Tarih boyunca eşitsizlikten en fazla zarar gören kadınlar, hak arama savaşlarının her daim başını çekmişlerdir.
Kadınlar gününün kutlanılmasına sebep veren olay ise ne yazık ki kelimenin tam anlamıyla bir faciadır.
8 Mart 1857 yılında Amerika'da 40 bin dokuma işçisi daha iyi çalışma koşulları istemiyle bir tekstil fabrikasında greve başlarlar. Bu grev sonucu bir odaya kilitlenen ve kaçmalarına izin verilmeyen 129 kadın feci şekilde yanarak can verdiler. Ne yazık ki bu acı olay sonunda 8 Mart Dünya Emekçi Kadınlar günü kutlanmaya başlandı.
Kadınlarımızın emekleri hayatımızın bir gününe sığdırılamayacak kadar yücedir .
Kadın; doğumdan ölüme kadar hayatımızın her anında, her alanında bizi biz yapan, toplumu oluşturan en önemli halkadır.

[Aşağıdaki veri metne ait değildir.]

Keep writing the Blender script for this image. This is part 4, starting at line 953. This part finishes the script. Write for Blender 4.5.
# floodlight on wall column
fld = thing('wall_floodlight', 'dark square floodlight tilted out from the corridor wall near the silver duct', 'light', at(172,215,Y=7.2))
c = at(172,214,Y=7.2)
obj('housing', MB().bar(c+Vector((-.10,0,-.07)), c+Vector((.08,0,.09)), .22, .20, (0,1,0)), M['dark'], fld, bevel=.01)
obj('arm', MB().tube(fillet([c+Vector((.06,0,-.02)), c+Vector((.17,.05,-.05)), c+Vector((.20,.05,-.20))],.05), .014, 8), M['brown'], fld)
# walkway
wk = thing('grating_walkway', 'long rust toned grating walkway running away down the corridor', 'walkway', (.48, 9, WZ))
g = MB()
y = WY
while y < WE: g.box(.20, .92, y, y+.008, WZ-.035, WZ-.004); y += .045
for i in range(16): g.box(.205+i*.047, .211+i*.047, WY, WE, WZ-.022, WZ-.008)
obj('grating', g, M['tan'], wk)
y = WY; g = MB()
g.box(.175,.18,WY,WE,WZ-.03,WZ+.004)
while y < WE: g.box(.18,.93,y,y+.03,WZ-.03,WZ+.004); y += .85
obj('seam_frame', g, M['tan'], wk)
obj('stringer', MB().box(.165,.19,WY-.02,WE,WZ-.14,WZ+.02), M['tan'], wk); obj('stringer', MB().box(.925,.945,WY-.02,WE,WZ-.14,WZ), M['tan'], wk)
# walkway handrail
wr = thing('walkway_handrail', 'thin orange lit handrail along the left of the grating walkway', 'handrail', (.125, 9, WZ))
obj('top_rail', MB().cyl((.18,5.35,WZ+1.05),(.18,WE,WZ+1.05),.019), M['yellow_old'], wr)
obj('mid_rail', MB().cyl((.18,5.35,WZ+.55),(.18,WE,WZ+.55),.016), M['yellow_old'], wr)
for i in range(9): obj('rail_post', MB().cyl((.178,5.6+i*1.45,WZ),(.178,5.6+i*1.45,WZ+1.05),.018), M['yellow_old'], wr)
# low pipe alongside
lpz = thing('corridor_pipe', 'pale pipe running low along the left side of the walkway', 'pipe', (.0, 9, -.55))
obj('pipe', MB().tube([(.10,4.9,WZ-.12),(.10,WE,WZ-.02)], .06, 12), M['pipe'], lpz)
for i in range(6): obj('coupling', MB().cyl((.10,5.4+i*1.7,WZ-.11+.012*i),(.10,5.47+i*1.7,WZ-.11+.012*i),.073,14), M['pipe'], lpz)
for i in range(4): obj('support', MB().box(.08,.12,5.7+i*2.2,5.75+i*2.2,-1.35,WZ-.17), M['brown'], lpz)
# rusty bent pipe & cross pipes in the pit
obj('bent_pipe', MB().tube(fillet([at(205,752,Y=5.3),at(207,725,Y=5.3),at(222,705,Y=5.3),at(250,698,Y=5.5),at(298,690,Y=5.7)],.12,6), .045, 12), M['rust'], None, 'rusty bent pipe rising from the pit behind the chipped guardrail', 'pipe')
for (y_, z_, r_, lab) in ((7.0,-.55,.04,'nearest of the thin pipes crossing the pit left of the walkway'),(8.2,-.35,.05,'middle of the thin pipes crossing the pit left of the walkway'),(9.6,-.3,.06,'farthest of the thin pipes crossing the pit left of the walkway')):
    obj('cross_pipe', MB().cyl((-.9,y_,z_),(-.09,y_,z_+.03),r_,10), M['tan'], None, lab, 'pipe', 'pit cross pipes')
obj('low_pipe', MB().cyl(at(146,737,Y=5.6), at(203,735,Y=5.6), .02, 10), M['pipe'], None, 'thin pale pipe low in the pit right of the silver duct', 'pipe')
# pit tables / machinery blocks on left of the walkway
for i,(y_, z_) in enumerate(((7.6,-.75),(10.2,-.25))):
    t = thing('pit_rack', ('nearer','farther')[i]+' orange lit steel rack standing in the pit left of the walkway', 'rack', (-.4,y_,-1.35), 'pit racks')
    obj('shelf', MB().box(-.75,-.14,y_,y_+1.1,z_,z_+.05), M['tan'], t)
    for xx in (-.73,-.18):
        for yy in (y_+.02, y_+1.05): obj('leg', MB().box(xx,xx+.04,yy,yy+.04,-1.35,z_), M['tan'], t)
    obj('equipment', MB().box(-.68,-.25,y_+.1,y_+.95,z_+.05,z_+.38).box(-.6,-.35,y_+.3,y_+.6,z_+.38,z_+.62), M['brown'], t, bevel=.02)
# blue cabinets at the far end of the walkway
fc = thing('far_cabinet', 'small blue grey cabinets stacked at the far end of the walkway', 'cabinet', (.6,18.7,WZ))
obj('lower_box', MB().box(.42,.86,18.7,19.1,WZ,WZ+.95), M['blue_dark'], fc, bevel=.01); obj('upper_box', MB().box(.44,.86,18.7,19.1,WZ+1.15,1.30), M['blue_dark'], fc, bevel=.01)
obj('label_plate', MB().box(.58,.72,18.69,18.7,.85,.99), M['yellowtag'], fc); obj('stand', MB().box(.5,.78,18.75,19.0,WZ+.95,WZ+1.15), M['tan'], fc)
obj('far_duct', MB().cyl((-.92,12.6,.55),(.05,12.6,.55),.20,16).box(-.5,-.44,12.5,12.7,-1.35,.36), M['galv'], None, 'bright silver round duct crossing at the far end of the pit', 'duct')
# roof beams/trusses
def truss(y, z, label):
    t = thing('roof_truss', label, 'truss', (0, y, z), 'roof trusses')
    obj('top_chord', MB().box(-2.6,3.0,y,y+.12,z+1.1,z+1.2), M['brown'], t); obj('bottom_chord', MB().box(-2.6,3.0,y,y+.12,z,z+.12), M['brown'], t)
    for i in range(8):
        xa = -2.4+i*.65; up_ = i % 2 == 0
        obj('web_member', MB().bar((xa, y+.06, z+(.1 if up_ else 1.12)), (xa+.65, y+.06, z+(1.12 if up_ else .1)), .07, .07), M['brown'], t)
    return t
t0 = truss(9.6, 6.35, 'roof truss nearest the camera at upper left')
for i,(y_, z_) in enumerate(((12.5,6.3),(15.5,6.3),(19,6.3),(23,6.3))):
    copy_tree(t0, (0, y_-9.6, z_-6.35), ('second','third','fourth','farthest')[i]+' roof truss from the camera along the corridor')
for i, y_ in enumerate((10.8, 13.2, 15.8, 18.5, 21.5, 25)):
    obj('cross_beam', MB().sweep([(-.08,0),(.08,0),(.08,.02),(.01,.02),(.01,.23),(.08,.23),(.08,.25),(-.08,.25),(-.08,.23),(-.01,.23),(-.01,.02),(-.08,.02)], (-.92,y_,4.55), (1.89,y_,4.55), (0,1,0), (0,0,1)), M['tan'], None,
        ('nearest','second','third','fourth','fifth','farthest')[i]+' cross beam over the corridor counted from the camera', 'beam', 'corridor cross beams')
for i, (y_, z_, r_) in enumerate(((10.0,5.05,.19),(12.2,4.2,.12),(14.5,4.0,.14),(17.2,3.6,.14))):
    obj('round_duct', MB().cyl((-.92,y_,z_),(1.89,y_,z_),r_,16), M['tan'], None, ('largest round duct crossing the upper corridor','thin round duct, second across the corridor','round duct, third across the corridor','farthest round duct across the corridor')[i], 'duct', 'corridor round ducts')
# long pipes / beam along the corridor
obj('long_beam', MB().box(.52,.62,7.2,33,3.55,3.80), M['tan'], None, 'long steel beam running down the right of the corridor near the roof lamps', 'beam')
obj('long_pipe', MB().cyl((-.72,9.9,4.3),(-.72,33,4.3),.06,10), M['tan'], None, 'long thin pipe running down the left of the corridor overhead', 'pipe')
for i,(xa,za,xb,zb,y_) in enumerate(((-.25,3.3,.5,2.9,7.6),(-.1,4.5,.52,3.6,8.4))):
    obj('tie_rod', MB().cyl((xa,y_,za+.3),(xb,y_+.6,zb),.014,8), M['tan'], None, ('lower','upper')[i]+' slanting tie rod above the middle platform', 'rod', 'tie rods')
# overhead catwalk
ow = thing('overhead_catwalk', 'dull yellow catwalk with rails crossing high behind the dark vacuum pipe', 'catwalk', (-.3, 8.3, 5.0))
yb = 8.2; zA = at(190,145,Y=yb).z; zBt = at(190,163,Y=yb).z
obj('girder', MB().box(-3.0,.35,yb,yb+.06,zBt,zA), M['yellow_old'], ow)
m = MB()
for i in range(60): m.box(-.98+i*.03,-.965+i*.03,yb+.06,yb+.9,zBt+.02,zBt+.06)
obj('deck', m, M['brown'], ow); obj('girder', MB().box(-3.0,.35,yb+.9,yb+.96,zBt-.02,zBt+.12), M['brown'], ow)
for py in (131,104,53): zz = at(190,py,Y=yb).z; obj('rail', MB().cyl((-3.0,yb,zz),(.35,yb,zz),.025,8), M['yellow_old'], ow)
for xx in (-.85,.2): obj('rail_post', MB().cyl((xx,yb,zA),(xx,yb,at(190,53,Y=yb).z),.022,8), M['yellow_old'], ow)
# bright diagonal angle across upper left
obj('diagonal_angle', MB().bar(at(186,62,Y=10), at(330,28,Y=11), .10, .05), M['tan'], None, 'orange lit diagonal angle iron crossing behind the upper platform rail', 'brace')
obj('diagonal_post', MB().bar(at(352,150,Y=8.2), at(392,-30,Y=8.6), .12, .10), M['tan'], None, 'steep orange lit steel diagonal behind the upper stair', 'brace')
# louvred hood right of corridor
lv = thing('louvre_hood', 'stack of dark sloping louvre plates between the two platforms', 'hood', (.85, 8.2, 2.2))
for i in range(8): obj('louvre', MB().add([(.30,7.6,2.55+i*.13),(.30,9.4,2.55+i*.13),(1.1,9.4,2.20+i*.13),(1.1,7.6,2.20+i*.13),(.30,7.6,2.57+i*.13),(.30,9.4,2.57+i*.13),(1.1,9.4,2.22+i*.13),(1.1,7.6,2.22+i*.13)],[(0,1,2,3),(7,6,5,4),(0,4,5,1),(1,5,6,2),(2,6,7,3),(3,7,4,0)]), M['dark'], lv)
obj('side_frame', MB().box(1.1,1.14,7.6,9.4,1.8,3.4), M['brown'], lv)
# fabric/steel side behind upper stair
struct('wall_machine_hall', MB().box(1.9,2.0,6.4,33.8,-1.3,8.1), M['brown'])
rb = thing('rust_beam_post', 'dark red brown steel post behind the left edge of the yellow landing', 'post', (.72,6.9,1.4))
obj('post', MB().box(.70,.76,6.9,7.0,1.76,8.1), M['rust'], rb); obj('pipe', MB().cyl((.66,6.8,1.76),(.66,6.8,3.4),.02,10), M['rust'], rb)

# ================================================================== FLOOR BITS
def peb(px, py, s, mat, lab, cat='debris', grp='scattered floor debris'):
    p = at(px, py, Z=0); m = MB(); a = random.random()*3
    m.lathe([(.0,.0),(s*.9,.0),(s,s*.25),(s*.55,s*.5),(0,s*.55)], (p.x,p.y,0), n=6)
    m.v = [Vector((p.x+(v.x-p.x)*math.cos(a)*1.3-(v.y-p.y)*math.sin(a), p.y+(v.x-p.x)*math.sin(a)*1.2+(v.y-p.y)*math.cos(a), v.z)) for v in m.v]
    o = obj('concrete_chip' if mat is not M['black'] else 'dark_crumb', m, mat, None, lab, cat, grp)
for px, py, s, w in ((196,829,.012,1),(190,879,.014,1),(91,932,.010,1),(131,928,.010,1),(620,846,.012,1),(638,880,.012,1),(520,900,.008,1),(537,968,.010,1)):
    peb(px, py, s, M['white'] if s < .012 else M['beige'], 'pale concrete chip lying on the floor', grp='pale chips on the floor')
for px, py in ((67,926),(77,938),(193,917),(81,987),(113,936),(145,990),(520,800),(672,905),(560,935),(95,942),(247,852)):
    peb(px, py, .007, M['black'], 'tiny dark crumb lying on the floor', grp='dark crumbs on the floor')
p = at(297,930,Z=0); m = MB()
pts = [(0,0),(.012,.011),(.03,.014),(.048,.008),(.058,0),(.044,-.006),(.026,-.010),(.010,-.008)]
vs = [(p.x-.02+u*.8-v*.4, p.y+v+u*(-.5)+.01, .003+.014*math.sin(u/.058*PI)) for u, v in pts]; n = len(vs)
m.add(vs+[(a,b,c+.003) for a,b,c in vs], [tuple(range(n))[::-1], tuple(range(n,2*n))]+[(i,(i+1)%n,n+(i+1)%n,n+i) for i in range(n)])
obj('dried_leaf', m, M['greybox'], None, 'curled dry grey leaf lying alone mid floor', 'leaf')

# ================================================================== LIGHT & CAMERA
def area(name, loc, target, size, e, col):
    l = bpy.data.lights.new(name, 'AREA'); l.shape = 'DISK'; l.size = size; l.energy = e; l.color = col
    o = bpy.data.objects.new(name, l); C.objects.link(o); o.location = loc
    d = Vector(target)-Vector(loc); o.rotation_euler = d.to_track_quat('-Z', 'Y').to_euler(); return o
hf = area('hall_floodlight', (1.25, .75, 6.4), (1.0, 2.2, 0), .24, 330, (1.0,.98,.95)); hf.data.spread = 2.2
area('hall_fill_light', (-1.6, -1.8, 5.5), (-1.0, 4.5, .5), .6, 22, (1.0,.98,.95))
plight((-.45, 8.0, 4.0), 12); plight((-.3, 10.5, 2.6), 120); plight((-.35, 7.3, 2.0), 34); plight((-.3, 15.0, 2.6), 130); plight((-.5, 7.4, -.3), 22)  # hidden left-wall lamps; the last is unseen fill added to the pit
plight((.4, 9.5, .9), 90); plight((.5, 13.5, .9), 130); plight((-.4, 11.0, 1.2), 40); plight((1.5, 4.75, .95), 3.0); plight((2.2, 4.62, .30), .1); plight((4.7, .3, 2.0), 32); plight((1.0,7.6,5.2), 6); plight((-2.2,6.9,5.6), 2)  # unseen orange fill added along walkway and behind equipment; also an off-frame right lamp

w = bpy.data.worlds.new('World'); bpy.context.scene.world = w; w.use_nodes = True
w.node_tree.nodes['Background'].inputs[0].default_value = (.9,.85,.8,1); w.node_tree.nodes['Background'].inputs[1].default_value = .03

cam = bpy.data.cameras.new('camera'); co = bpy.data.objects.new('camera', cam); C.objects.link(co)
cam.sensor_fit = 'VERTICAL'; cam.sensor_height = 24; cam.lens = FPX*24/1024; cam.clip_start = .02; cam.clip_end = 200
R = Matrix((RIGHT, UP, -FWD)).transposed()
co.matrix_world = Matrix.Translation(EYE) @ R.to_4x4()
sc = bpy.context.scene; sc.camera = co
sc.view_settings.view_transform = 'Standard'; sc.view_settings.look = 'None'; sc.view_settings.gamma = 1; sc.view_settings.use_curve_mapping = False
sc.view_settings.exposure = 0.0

Kadının katılmadığı, kadının yok sayıldığı bir topluluğu medeniyet ölçüleri çerçevesinde değerlendirmek mümkün değildir.
Kadın toplum içindeyse o toplum medenidir
Kadın toplumum içindeyse o toplum ileridir.
Kadın toplumun içindeyse o toplum üretkendir
Gerek ev içinde gerekse kamusal alanda kadına karşı şiddet kaldırılmadığı gibi giderek artmaktadır. 16 yıldır söylemleri ve politikaları ile kadını iş ve sosyal yaşamdan uzaklaştırmayı hedefleyen,kadına yönelik şiddeti besleyen,tacizi tecavüzü yok sayan,nerdeyse her gün bir kadın cinayetlerini görmezden gelenler.
İnsan hakları evrensel bildirgesi ve uluslararası sözleşmelerle güvence altına alınmış bulunan insan haklarını tanımak,geliştirmek ve kadına yönelik şiddeti önlemek siyasi iktidarların sorumluluğunda olduğunu hatırlatırız.
Bizlere yaşantımız boyunca desteklerini hiç bir zaman esirgemeyen fedakar analarımıza ve ablalarımıza saygının ve sevginin olduğu bir ÜLKE dileğiyle,tüm kadınlarımızın 8 Mart Emekçi Kadınlar Günü'nü kutluyorum.